Return exactly, and only, the lines from the one holding "Recreate this scene" through the one holding "random.seed(7)", both included; the pictures stay out.

⁂

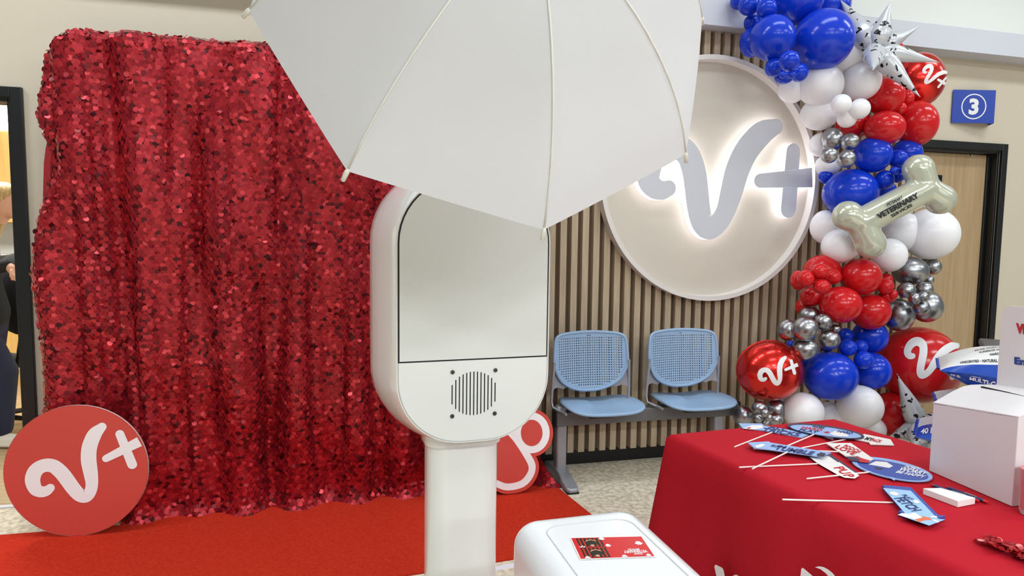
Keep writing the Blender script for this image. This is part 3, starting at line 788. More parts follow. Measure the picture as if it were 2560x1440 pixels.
prop('light blue arrow prop lettered FETCH with an orange fox picture, nearest on the table',
     [(prop_navy, [(130, 190), (765, 250), (1300, 800), (1380, 870), (1525, 882), (1170, 1015), (480, 778), (570, 755), (620, 745)]), ('face', prop_light, [(150, 175), (765, 235), (1300, 790), (1380, 860), (1525, 872), (1170, 1005), (480, 768), (570, 745), (640, 735)]),  # navy layer under the face: the thick edge's shade put into its colour
      ('picture', prop_org, [(860, 870), (1030, 800), (1180, 830), (1240, 880), (1080, 890), (950, 930)]),
      ('picture', prop_white, [(480, 768), (570, 730), (720, 750), (860, 720), (1020, 830), (860, 866), (700, 830)]),
      ('picture', prop_white, [(1230, 880), (1290, 870), (1400, 920), (1350, 945)]), ('picture', prop_white, [(1190, 790), (1340, 795), (1350, 830), (1220, 830)]),
      ('picture', prop_white, ell(400, 300, 100, 0, 16, 40, 16)), ('picture', prop_white, ell(890, 480, 70, 0, 12, 36, 16))],
     ((-2065, 440), (370, 510)), .001, (('FETCH', print_navy, (440, 480), (780, 720), (190, -30)) and ('FETCH', print_navy, (400, 400), (800, 690), (215, -28)), ('PLAY', print_navy, (560, 330), (760, 440), (90, -14))), c9_, .011)
# note block and pens
blk = [onz(*c9_(*p), TZ+.018) for p in ((1040, 178), (1430, 170), (2195, 390), (1810, 462))]
mb = MB(); mb.prism([p-K*.018+K*.0008 for p in blk], K*.017)
tag(mb.build('note_block', paper_m, bevel=.001), 'block of blank white note slips beside the white ballot box', 'note block')
for p, q, h, lab in (((1200, 100), (2280, 470), .004, 'navy pen with red ends, mostly hidden behind the note block'), ((1530, 150), (2480, 500), .004, 'navy pen with red ends touching the foot of the white ballot box')):
    P0, P1 = onz(*c9_(*p), TZ+.006), onz(*c9_(*q), TZ+.006); r = empty('pen', P0, lab, 'pen'); d_ = (P1-P0)
    MB().tube([P0+d_*.08, P0+d_*.90], .0045, 10).build('barrel', mat('pen_navy', (26, 40, 96), .3), r, smooth=50)
    MB().tube([P0, P0+d_*.02, P0+d_*.08], [.002, .004, .0046], 10).build('cap', mat('pen_red', (196, 32, 36), .3), r, smooth=50)
    MB().tube([P0+d_*.90, P0+d_*.97, P1], [.0046, .004, .002], 10).build('tip', mat('pen_red', (196, 32, 36), .3), r, smooth=50)
    mb = MB(); sd_ = d_.cross(K).normalized()
    put_text(mb, 'VETERINARY', lambda a, b: P0+d_*(.45+.3*a)+sd_*(.0015-.003*b)*-1+K*.0048, .03); mb.build('lettering', print_white, r)

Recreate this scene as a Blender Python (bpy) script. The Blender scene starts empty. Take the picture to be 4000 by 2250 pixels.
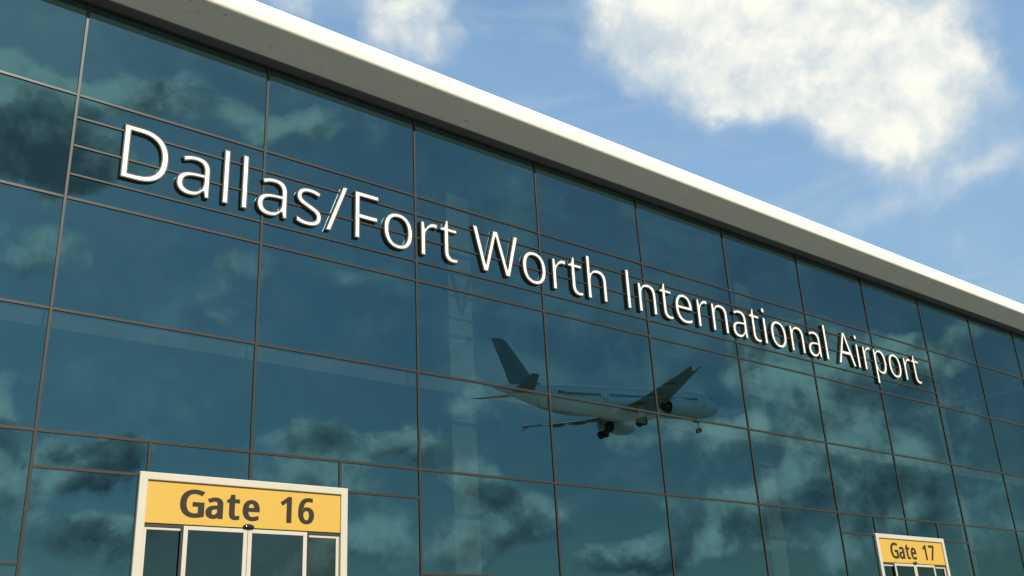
import bpy, bmesh, math, random
from mathutils import Vector, Matrix
scene = bpy.context.scene
COL = scene.collection
R = math.radians
random.seed(7)

# ------------------------------------------------------------------ camera
CAM = (-4.473, -18.238, 1.7)
YAW, PITCH, ROLL = 0.7022, 0.3734, -0.0532
def make_camera():
    f = Vector((math.cos(PITCH)*math.sin(YAW), math.cos(PITCH)*math.cos(YAW), math.sin(PITCH)))
    r = Vector((math.cos(YAW), -math.sin(YAW), 0)); u = r.cross(f)
    rr = math.cos(ROLL)*r + math.sin(ROLL)*u
    uu = -math.sin(ROLL)*r + math.cos(ROLL)*u
    cd = bpy.data.cameras.new("camera"); cam = bpy.data.objects.new("camera", cd); COL.objects.link(cam)
    m = Matrix((rr, uu, -f)).transposed().to_4x4(); m.translation = Vector(CAM)
    cam.matrix_world = m
    cd.sensor_width = 36.0; cd.sensor_fit = 'HORIZONTAL'; cd.lens = 3897.65/4000*36
    cd.clip_start = 0.1; cd.clip_end = 20000
    scene.camera = cam
make_camera()

# ------------------------------------------------------------------ light and exposure
SUN_EL, SUN_AZ = R(38.3), R(180.0)        # the sun stands square in front of the facade (azimuth from +Y)
scene.view_settings.view_transform = 'Standard'
scene.view_settings.look = 'None'
scene.view_settings.exposure = 0.25
scene.view_settings.gamma = 1.0
def make_sun():
    ld = bpy.data.lights.new("sun", 'SUN'); ld.energy = 4.5; ld.angle = R(0.5); ld.color = (1.0, 0.95, 0.85)
    o = bpy.data.objects.new("sun", ld); COL.objects.link(o)
    d = Vector((math.sin(SUN_AZ)*math.cos(SUN_EL), math.cos(SUN_AZ)*math.cos(SUN_EL), math.sin(SUN_EL)))
    o.rotation_euler = d.to_track_quat('Z', 'Y').to_euler(); o.location = d*60
make_sun()

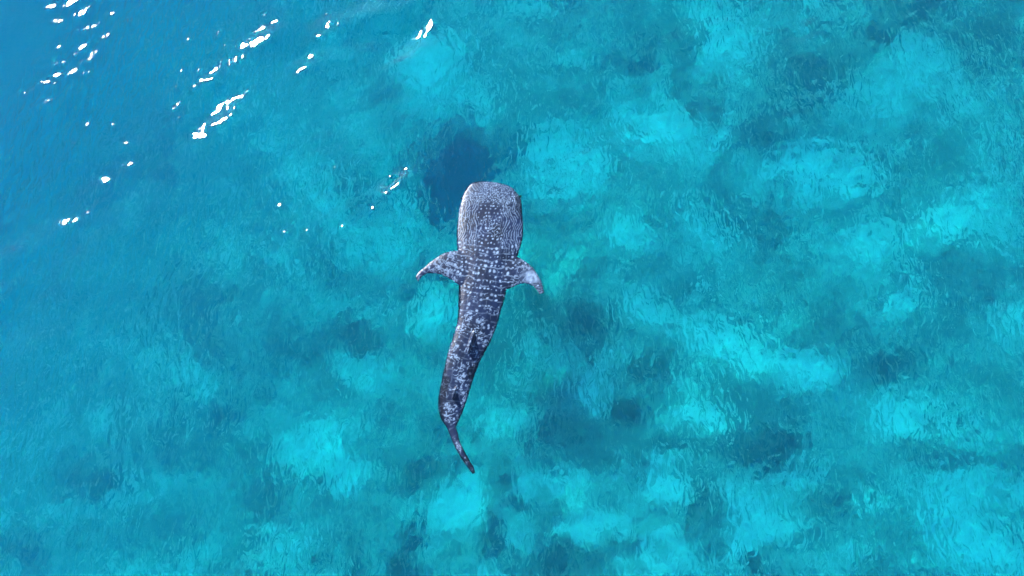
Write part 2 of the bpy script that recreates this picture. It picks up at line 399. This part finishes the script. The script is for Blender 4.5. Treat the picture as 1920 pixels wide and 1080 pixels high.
# body coordinates: s metres from the snout, t metres across, h half width there
CM = (SL + SR) / 2; HW = np.linalg.norm(SR - SL, axis=1) / 2
s_ = np.zeros(n); t_ = np.zeros(n); hw = np.zeros(n); best = np.full(n, 1e9)
for k in range(NS - 1):
    a = CM[k]; b = CM[k + 1]; d = b - a; l2 = d @ d
    u = np.clip(((co[:, :2] - a) @ d) / l2, 0, 1)
    q = co[:, :2] - (a + u[:, None] * d); dd = (q * q).sum(1)
    m = dd < best
    side = np.sign(q[:, 0] * -d[1] + q[:, 1] * d[0]) 
    best[m] = dd[m]; s_[m] = (tt[k] + u * (tt[k + 1] - tt[k]))[m]; hw[m] = (HW[k] + u * (HW[k + 1] - HW[k]))[m]
    t_[m] = (side * np.sqrt(dd))[m]
# pattern ----------------------------------------------------------
ws = s_ + .036 * fbm(s_ * 5, t_ * 5, 101, 3) + .012 * noise(s_ * 17, t_ * 17, 102); wt = t_ + .036 * fbm(s_ * 5, t_ * 5, 111, 3) + .012 * noise(s_ * 17, t_ * 17, 112)
white = np.zeros(n)
def spots(pts):
    """pts: (s, t, r) soft white dots"""
    global white
    pts = np.array(pts); order = np.argsort(ws); sw = ws[order]
    for s0, t0, r0 in pts:
        a, b = np.searchsorted(sw, (s0 - 1.5 * r0, s0 + 1.5 * r0)); ii = order[a:b]
        r0 *= .86; d = np.hypot(ws[ii] - s0, wt[ii] - t0)
        white[ii] = np.maximum(white[ii], random.uniform(.45, 1.0) * sstep(1.35 * r0, .55 * r0, d))
pts = []
W = lambda s: float(np.interp(s, tt, HW))
s0 = .02
while s0 < .62:                                  # snout: crowded small dots
    t0 = -W(s0)
    while t0 < W(s0):
        pts.append((s0 + random.uniform(-.014, .014), t0 + random.uniform(-.014, .014), random.uniform(.011, .019))); t0 += random.uniform(.045, .062)
    s0 += .047
s0 = .62
row = 0
while s0 < 1.75:                                 # head and nape: rows of round dots between the side lines
    lim = .34 + .10 * math.sin(s0 * 4)
    t0 = -lim + (row % 2) * .05
    while t0 < lim:
        pts.append((s0 + random.uniform(-.02, .02), t0 + random.uniform(-.018, .018), random.uniform(.014, .029))); t0 += random.uniform(.075, .135)
    s0 += random.uniform(.088, .11); row += 1
while s0 < 3.1:                                  # shoulders: transverse rows of big dots
    lim = W(s0) * .95; t0 = -lim + random.uniform(0, .08)
    bend = random.uniform(-.03, .03)
    while t0 < lim:
        pts.append((s0 + bend * math.cos(t0 * 3) + random.uniform(-.018, .018) - .12 * t0 * t0, t0, random.choice((.014, .020, .026, .030, .038)))); t0 += random.uniform(.07, .16)
    s0 += random.uniform(.10, .135)
while s0 < LEN - .05:                            # rear: sparser, irregular
    lim = W(s0) * 1.05; t0 = -lim + random.uniform(0, .12)
    while t0 < lim:
        if random.random() < .6: pts.append((s0 + random.uniform(-.05, .05), t0, random.uniform(.018, .040)))
        t0 += random.uniform(.10, .19)
    s0 += random.uniform(.09, .15)
for _ in range(170):                             # the pectoral fins: loose dots
    sg = random.choice((-1, 1)); pts.append((random.uniform(1.6, 3.0), sg * random.uniform(.55, 1.6), random.uniform(.014, .034)))
spots(pts)
# side lines of the head, running lengthwise and breaking up
un = np.abs(t_) / np.maximum(hw, .05)
ph = (t_ + .06 * fbm(s_ * 3.2, t_ * 3.2, 121, 3) + .035 * np.sin(s_ * 9 + np.sign(t_))) / .058
ln = sstep(.30, .75, np.cos(ph * 2 * math.pi)) * sstep(-.28, -.05, noise(s_ * 5.0, t_ * 16, 131))
msk = sstep(.45, .62, s_) * (1 - sstep(1.6, 2.0, s_)) * sstep(.26, .40, np.abs(t_) + .12 * noise(s_ * 4, t_ * 4, 141) + .04)
white = np.maximum(white, .52 * ln * msk)
# meander between snout dots
me1 = np.abs(fbm(s_ * 14, t_ * 14, 151, 2)); white = np.maximum(white, .55 * sstep(.085, .03, me1) * (1 - sstep(.5, .8, s_)))
me1 = np.abs(noise(s_ * 7 + 3, t_ * 9, 152)); white = np.maximum(white, .55 * sstep(.07, .02, me1) * sstep(.5, .8, s_) * (1 - sstep(1.5, 1.8, s_)) * sstep(-.1, .2, noise(s_ * 2, t_ * 2, 153)))
# thin bars across the back between the rows of dots
phb = (s_ + .16 * t_ * t_ + .070 * fbm(s_ * 2.2, t_ * 3.5, 161, 4)) / .165
br = sstep(.80, .96, np.cos(phb * 2 * math.pi)) * sstep(-.22, .05, noise(s_ * 3, t_ * 5, 171))
white = np.maximum(white, .40 * br * sstep(1.65, 1.9, s_) * (1 - .5 * sstep(2.9, 3.4, s_)))
phl = (t_ + .05 * fbm(s_ * 3, t_ * 3, 181, 3)) / .15
white = np.maximum(white, .16 * sstep(.86, .97, np.cos(phl * 2 * math.pi)) * sstep(-.0, .2, noise(s_ * 4, t_ * 4, 191)) * sstep(1.7, 2.0, s_) * (1 - sstep(5.4, 5.8, s_)))
# pale mottling on fins and flanks
f1 = np.abs(fbm(co[:, 0] * 7, co[:, 1] * 7, 201, 3)); fm = sstep(1.02, 1.12, un) * (s_ > 1.4) * (s_ < 3.4)
white = np.maximum(white, fm * (.55 * sstep(.13, .03, f1)))
tp_ = at(998, 520); tipr = np.exp(-(((co[:, 0] - tp_.x) / .20) ** 2 + ((co[:, 1] - tp_.y) / .16) ** 2))  # right fin tip: water sheen painted white into the skin
white = np.maximum(white, np.clip(tipr * (.75 + 1.0 * fbm(co[:, 0] * 9, co[:, 1] * 9, 205, 3)), 0, .9))
f2 = np.abs(fbm(co[:, 0] * 6, co[:, 1] * 9, 211, 3)); rear = sstep(2.9, 3.6, s_)  # rear blotches, with the light net of the waves painted in white
white = np.maximum(white, rear * 1.0 * sstep(.10, .03, f2) * sstep(-.12, .12, noise(co[:, 0] * 3.1, co[:, 1] * 3.6, 221)))
tone = .5 + .9 * fbm(s_ * 2.2, t_ * 2.2, 231, 4)
haze_ = np.clip((1 - sstep(.1, .75, s_)) * .10 + .0 * sstep(.4, .95, un) * (s_ < 1.7), 0, 1)
white = white * (1 - .22 * rear)
belly = sstep(-.10, -.34, co[:, 2]) * .9
white = np.maximum(white, belly)
fme.attributes.new('pattern', 'FLOAT', 'POINT').data.foreach_set('value', np.clip(np.maximum(white, haze_ * .6 + white * .7 * (haze_ > 0)), 0, 1).astype(np.float32))
fme.attributes.new('tone', 'FLOAT', 'POINT').data.foreach_set('value', np.clip(tone, 0, 1).astype(np.float32))
# it rides on the swell
co[:, 2] += swell(co[:, 0], co[:, 1]) + .012
fme.vertices.foreach_set('co', co.astype(np.float32).ravel())
fme.polygons.foreach_set('use_smooth', np.ones(len(fme.polygons), bool)); fme.update()
shark = bpy.data.objects.new('whale_shark', fme); C.objects.link(shark)
tag(shark, 'grey whale shark with rows of white spots swimming at the surface of the turquoise sea', 'whale shark')
msk_, N, L = new_mat('spotted shark skin')
out = N.new('ShaderNodeOutputMaterial'); pr = N.new('ShaderNodeBsdfPrincipled')
pa = N.new('ShaderNodeAttribute'); pa.attribute_name = 'pattern'
ta = N.new('ShaderNodeAttribute'); ta.attribute_name = 'tone'
dk = N.new('ShaderNodeMix'); dk.data_type = 'RGBA'
dk.inputs['A'].default_value = (.0015, .004, .012, 1); dk.inputs['B'].default_value = (.005, .0105, .032, 1)
L.new(ta.outputs['Fac'], dk.inputs['Factor'])
wm = N.new('ShaderNodeMix'); wm.data_type = 'RGBA'; wm.inputs['B'].default_value = (.135, .19, .27, 1)
L.new(pa.outputs['Fac'], wm.inputs['Factor']); L.new(dk.outputs['Result'], wm.inputs['A'])
L.new(wm.outputs['Result'], pr.inputs['Base Color'])
geo = N.new('ShaderNodeNewGeometry')
nn = N.new('ShaderNodeTexNoise'); nn.inputs['Scale'].default_value = 14; nn.inputs['Detail'].default_value = 3
L.new(geo.outputs['Position'], nn.inputs['Vector'])
bp = N.new('ShaderNodeBump'); bp.inputs['Strength'].default_value = .6; bp.inputs['Distance'].default_value = .012
L.new(nn.outputs['Fac'], bp.inputs['Height']); L.new(bp.outputs['Normal'], pr.inputs['Normal'])
pr.inputs['Roughness'].default_value = .35; pr.inputs['Specular IOR Level'].default_value = .22
L.new(pr.outputs[0], out.inputs['Surface'])
fme.materials.append(msk_)
# the two small eyes, low on the sides of the head
em, N, L = new_mat('eye black'); out = N.new('ShaderNodeOutputMaterial'); pr = N.new('ShaderNodeBsdfPrincipled')
pr.inputs['Base Color'].default_value = (.01, .01, .012, 1); pr.inputs['Roughness'].default_value = .1; L.new(pr.outputs[0], out.inputs['Surface'])
for q in ((866, 371), (975, 368)):
    b2 = bmesh.new(); bmesh.ops.create_uvsphere(b2, u_segments=12, v_segments=8, radius=.035)
    p = at(q[0], q[1], -.05); bmesh.ops.translate(b2, verts=b2.verts, vec=(p.x, p.y, -.06 + float(swell(np.array([p.x]), np.array([p.y]))[0])))
    e2 = bpy.data.meshes.new('eye'); b2.to_mesh(e2); b2.free(); e2.materials.append(em)
    o = bpy.data.objects.new('eye', e2); C.objects.link(o); o.parent = shark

⁂

**WRITTEN SOLUTION**
Recreate this scene as a Blender Python (bpy) script. The Blender scene starts empty. Take the picture to be 4000 by 2250 pixels.
import bpy, bmesh, math, random
from mathutils import Vector, Matrix
scene = bpy.context.scene
COL = scene.collection
R = math.radians
random.seed(7)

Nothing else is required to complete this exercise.